# Task to carry out:
Copy the data exactly from the line that contains "1200 pixels high." through the line that contains "cb = MB(); cb.tube((.034, -.02, .0), (.066, -.035, 0), .007, 8);", keeping both end lines and leaving out everything else.
begin
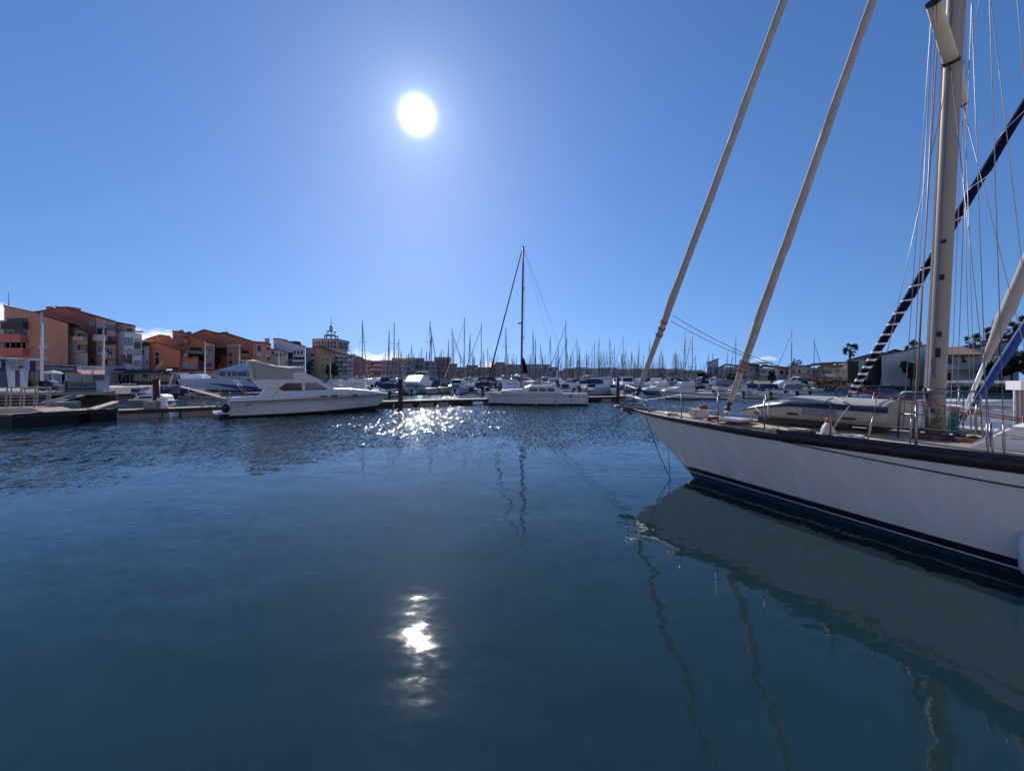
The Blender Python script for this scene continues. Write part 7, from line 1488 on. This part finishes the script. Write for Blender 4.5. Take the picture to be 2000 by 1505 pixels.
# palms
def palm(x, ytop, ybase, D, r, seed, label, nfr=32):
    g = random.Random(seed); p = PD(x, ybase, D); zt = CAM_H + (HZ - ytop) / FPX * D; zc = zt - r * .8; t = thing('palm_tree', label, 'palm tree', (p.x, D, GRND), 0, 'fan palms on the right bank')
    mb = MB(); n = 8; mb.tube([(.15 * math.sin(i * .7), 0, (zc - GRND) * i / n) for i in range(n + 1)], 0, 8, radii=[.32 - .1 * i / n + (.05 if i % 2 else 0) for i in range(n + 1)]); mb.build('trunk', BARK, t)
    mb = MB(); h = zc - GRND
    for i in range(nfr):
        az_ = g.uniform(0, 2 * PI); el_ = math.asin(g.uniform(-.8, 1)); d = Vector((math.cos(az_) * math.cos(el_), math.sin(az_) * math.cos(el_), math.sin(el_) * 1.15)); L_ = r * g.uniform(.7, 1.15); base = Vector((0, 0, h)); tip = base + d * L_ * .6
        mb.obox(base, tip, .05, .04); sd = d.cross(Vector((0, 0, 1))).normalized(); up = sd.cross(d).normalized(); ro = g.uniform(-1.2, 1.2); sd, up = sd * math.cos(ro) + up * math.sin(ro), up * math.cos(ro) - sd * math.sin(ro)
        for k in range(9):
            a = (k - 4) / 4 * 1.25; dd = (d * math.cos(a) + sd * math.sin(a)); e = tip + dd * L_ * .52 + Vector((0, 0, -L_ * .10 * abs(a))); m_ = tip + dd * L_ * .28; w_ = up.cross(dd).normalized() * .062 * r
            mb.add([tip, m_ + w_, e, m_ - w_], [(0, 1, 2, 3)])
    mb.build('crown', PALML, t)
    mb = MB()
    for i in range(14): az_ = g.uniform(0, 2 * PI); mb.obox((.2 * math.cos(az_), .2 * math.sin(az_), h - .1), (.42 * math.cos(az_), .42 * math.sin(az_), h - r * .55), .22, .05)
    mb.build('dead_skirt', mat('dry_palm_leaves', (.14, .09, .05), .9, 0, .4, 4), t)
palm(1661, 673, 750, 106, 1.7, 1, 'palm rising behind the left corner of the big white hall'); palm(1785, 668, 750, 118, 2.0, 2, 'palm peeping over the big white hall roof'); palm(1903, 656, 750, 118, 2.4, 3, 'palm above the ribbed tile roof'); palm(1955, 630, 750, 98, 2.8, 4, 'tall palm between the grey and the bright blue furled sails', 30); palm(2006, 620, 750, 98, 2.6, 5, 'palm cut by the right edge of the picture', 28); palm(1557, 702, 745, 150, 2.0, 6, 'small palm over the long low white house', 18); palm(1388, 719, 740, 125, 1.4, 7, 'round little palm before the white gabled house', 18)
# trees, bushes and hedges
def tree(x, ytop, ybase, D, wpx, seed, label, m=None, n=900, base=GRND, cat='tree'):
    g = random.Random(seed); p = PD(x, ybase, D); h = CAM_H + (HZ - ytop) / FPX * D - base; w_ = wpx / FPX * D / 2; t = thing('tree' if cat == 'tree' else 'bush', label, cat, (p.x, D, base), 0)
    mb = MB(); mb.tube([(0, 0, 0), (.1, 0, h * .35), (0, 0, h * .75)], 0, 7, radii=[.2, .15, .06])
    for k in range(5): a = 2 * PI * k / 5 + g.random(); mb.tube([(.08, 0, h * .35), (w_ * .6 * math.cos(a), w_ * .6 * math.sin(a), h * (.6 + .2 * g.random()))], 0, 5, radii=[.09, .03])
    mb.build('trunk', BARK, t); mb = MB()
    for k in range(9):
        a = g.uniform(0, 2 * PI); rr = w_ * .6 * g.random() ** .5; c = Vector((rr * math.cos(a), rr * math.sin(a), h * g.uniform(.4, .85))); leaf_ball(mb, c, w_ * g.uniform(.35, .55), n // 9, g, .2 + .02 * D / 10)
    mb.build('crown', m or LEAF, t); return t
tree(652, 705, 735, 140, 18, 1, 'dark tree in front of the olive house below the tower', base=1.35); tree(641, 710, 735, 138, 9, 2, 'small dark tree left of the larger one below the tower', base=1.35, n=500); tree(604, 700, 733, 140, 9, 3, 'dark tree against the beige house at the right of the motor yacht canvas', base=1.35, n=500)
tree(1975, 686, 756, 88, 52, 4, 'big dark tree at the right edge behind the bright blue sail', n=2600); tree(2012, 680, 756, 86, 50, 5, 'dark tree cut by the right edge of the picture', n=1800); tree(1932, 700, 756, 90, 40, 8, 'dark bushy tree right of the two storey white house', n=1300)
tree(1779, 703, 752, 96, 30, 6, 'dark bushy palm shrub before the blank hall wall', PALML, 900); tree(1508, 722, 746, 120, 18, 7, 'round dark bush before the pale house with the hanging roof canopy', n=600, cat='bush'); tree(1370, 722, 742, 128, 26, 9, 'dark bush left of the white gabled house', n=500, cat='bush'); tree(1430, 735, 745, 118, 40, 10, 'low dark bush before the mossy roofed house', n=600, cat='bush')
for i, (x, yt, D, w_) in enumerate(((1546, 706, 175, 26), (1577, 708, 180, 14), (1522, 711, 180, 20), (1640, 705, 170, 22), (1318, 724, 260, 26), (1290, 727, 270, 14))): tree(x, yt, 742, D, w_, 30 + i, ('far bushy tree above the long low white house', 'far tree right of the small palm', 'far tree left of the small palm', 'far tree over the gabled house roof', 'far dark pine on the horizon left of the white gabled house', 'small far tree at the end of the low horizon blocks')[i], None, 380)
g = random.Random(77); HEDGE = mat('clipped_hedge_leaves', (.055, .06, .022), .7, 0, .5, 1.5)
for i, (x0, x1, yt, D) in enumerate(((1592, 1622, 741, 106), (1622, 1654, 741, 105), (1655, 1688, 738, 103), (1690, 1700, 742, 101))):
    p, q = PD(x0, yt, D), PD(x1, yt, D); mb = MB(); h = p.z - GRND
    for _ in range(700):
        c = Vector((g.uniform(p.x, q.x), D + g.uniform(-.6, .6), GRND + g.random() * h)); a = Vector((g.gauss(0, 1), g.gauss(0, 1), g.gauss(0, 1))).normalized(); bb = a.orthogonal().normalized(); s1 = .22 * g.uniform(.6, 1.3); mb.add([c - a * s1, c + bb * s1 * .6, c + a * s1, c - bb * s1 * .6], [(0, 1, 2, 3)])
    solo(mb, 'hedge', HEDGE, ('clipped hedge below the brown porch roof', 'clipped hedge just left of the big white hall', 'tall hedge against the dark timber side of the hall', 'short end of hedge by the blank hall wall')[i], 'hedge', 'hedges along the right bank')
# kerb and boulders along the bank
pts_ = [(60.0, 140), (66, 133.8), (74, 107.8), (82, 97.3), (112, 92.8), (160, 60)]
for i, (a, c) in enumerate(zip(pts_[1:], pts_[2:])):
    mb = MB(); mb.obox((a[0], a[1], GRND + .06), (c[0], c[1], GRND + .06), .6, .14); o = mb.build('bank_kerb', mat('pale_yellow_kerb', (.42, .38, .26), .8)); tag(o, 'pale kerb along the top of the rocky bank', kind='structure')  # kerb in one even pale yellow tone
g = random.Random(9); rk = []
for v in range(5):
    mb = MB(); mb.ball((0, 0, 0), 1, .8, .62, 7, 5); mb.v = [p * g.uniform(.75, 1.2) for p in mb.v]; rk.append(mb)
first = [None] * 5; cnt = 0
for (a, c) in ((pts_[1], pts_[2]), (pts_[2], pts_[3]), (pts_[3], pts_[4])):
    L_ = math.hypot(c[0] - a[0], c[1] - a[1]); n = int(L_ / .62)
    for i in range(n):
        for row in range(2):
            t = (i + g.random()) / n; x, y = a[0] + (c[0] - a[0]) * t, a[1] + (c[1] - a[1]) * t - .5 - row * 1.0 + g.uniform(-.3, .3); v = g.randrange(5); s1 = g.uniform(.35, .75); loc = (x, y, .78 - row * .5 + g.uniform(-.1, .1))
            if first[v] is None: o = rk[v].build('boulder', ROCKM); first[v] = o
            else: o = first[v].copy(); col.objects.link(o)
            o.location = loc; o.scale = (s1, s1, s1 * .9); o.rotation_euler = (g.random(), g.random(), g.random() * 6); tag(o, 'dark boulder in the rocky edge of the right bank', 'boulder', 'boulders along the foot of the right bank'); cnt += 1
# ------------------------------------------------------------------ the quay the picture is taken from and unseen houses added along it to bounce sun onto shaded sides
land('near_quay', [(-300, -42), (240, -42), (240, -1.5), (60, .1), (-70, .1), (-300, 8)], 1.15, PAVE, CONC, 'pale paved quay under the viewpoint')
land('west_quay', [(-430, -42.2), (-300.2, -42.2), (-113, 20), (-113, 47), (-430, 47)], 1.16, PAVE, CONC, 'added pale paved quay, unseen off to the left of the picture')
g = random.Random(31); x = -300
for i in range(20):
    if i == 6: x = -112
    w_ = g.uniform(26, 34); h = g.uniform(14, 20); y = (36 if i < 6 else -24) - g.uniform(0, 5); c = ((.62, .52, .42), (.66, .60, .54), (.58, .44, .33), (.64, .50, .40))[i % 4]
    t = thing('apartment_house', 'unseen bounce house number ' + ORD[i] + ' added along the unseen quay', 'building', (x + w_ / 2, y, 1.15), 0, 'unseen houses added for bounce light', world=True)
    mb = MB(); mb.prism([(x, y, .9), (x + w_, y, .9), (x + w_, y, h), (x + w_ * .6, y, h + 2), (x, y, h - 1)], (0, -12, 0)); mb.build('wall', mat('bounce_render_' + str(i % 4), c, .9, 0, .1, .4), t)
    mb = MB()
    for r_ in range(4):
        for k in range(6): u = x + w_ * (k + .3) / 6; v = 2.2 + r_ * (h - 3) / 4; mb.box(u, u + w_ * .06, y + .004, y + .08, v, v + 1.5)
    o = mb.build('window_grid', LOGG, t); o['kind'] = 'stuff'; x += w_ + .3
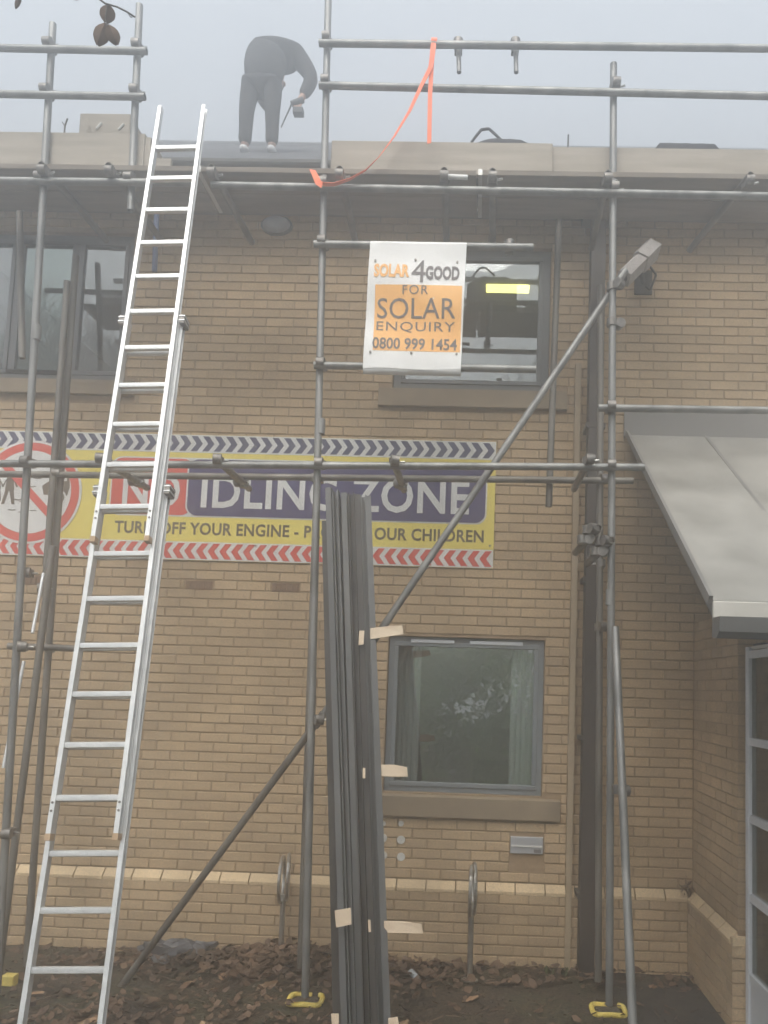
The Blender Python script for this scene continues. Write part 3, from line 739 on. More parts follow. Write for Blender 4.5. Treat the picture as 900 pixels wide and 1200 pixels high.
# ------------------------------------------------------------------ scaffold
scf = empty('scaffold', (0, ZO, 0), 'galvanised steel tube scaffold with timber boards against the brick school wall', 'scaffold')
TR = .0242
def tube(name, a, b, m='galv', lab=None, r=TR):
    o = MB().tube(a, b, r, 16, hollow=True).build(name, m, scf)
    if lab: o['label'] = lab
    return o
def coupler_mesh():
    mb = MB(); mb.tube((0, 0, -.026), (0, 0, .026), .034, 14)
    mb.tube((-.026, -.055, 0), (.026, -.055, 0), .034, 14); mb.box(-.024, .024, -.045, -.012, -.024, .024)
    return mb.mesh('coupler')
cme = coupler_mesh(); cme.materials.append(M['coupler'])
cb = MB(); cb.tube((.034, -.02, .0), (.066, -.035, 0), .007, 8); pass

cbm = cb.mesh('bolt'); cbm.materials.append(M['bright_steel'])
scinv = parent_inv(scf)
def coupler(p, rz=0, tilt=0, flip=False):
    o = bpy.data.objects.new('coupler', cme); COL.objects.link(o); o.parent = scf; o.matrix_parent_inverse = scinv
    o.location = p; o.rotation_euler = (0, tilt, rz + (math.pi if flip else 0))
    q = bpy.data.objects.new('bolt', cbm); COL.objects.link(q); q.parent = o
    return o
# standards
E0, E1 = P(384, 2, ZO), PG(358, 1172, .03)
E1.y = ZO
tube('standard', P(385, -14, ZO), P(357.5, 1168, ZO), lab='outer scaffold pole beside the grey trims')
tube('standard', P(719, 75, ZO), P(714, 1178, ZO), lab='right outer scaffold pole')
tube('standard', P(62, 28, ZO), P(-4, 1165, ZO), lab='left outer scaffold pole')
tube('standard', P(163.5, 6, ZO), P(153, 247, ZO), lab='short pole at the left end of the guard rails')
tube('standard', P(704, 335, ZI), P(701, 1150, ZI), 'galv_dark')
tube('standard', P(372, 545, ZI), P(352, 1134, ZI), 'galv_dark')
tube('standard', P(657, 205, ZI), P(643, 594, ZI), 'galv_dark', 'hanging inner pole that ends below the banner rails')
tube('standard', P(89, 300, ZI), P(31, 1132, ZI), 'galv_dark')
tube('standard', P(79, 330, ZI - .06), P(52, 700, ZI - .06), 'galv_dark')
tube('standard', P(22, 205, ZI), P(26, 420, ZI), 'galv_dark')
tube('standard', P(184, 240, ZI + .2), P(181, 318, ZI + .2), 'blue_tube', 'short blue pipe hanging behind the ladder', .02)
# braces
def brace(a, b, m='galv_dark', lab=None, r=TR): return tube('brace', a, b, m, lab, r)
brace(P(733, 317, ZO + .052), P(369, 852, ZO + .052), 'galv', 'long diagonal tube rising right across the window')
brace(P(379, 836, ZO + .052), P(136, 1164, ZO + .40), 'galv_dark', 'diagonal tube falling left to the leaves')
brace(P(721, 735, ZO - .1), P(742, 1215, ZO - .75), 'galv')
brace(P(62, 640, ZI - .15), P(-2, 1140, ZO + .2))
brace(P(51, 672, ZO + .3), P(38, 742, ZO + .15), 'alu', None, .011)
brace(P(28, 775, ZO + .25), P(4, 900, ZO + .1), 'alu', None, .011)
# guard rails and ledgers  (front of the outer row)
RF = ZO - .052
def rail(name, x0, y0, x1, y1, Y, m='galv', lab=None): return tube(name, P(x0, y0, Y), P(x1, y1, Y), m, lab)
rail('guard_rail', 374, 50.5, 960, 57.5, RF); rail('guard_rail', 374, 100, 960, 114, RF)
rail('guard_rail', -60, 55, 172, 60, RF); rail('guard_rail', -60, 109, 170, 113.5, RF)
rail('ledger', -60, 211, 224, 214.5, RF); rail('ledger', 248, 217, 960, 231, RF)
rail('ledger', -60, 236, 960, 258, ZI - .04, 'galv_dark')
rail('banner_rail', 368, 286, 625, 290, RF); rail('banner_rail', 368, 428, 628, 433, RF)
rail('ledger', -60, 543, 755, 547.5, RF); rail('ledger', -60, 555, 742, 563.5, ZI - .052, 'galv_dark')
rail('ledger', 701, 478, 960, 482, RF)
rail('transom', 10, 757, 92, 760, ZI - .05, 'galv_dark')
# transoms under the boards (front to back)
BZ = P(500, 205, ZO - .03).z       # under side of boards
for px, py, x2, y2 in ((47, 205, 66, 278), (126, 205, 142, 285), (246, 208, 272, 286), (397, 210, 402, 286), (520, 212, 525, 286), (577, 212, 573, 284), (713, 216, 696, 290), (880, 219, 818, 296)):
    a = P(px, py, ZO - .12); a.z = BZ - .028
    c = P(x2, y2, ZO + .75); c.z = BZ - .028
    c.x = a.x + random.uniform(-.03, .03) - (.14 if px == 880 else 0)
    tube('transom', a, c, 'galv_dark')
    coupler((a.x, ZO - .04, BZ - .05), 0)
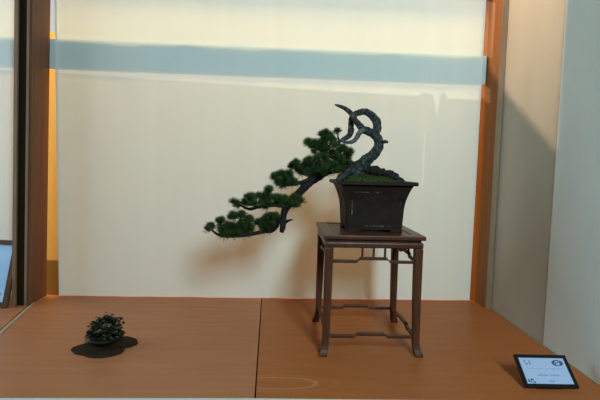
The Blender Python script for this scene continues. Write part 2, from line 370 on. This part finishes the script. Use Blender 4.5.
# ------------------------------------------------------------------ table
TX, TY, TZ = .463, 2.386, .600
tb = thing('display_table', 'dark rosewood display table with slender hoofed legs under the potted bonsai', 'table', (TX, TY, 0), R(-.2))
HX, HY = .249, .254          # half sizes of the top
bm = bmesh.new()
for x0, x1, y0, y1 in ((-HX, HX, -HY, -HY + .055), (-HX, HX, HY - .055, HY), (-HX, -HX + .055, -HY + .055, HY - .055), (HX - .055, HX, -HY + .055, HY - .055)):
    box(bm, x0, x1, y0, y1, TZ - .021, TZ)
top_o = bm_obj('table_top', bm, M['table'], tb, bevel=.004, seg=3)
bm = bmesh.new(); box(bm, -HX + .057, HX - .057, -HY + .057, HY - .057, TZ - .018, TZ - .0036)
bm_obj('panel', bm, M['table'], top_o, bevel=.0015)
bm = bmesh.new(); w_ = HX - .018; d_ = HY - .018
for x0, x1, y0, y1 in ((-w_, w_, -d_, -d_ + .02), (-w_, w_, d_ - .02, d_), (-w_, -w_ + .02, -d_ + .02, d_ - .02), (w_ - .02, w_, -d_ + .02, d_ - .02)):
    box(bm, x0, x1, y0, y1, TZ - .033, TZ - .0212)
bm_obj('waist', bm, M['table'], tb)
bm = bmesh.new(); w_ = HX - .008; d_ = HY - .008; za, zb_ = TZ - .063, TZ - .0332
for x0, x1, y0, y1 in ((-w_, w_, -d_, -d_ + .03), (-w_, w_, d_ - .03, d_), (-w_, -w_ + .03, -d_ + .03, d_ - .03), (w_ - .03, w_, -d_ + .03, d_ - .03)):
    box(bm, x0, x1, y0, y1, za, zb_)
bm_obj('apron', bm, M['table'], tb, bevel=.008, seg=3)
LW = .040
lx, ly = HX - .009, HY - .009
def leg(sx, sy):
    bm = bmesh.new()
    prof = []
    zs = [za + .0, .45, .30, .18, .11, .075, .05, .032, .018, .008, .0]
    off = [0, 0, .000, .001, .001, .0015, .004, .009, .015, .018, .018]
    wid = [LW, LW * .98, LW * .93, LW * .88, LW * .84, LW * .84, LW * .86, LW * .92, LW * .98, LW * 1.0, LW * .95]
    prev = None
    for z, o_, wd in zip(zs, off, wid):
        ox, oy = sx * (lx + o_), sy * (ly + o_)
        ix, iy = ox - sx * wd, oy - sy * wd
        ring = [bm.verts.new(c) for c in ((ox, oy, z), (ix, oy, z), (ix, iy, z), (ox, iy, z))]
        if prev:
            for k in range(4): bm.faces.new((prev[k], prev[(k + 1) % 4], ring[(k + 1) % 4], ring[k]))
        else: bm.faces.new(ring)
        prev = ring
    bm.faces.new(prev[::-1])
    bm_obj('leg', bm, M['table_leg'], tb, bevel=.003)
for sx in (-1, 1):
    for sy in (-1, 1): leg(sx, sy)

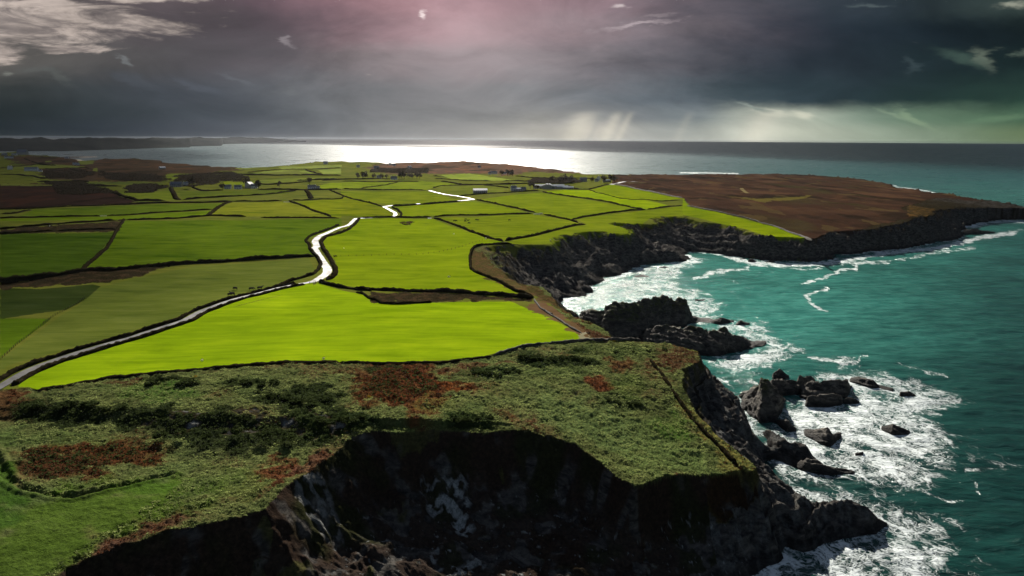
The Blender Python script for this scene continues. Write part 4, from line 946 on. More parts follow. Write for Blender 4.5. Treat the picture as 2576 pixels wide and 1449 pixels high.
end
# The reply:
The Blender Python script for this scene continues. Write part 3, from line 739 on. More parts follow. Write for Blender 4.5. Treat the picture as 900 pixels wide and 1200 pixels high.
# ------------------------------------------------------------------ scaffold
scf = empty('scaffold', (0, ZO, 0), 'galvanised steel tube scaffold with timber boards against the brick school wall', 'scaffold')
TR = .0242
def tube(name, a, b, m='galv', lab=None, r=TR):
    o = MB().tube(a, b, r, 16, hollow=True).build(name, m, scf)
    if lab: o['label'] = lab
    return o
def coupler_mesh():
    mb = MB(); mb.tube((0, 0, -.026), (0, 0, .026), .034, 14)
    mb.tube((-.026, -.055, 0), (.026, -.055, 0), .034, 14); mb.box(-.024, .024, -.045, -.012, -.024, .024)
    return mb.mesh('coupler')
cme = coupler_mesh(); cme.materials.append(M['coupler'])
cb = MB(); cb.tube((.034, -.02, .0), (.066, -.035, 0), .007, 8); pass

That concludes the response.